No prizes for guessing really. The women who distinguish themselves by adopting and adhering to the male corporate ethos will be noted as “OK”. They will not rock the boat, or make the lives of their fellow board members uncomfortable. Not for them “running a feminist line” or raising women’s issues. After all, what do women’s issues have to do with corporations and their boards? Why should corporate board members have to waste their time listening to matters that are outside their ken and, hence, have no relevance to members, boards, or corporations?
Perhaps the proof is in the telling of the women who make it to one board - and never fulfill the ACSI norm of surpassing their male counterparts by becoming even more likely than they to hold multiple board appointments.
I recall running into one such woman in the airport at Melbourne. She had been appointed to the board of one of the “big” banks in the 1980s. This being the 1980s, she was still there - though in the last months of her first - and as it proved only - term. “Won’t you be going on now to emulate those other women corporate board appointees,” I asked, confident in her positive reply. Laughing wryly, she swiftly disabused me. “Hardly,” she said. “I’ve put agenda items up at every board meeting, raising issues of women and banking, women and finance, women and credit. They’re thoroughly sick of it - not because they deal with the issues but because even seeing them on the paper raises their ire or their boredom. They won’t be inviting me back.”

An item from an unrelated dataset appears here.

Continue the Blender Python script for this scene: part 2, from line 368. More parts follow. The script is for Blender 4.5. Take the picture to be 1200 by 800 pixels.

She of course had begun in the Women’s Movement when women came in at a rush in the 1970s. One of the original Women’s Electoral Lobbyists, she had stayed true to her feminist ethics. She remains with the crew who believe that women who “make it” carry with them an obligation to support and promote other women, rather than concentrating only upon themselves. She recognised she was a woman, that she was where she was because of other women’s lobbying, support, and putting themselves on the line so that women could succeed - in men’s sphere.
That she had held out against the seductiveness of being sucked in to the masculine ethos was a credit to her. In these circumstances, she could expect no credit or quarter from the masculine strongholds represented by corporate board culture.
With increasing emphasis on money, power and profit, and overweening aggrandisement of those who run corporations, no change can be expected - at least in the near future. ACSI research can be counted upon to continue to confirm that the corporate board woman is a rare animal indeed - and only accepted if some other board has tried her out and she has not been found wanting. To be found wanting for women - all women - remains taboo in the world of corporations and their boards.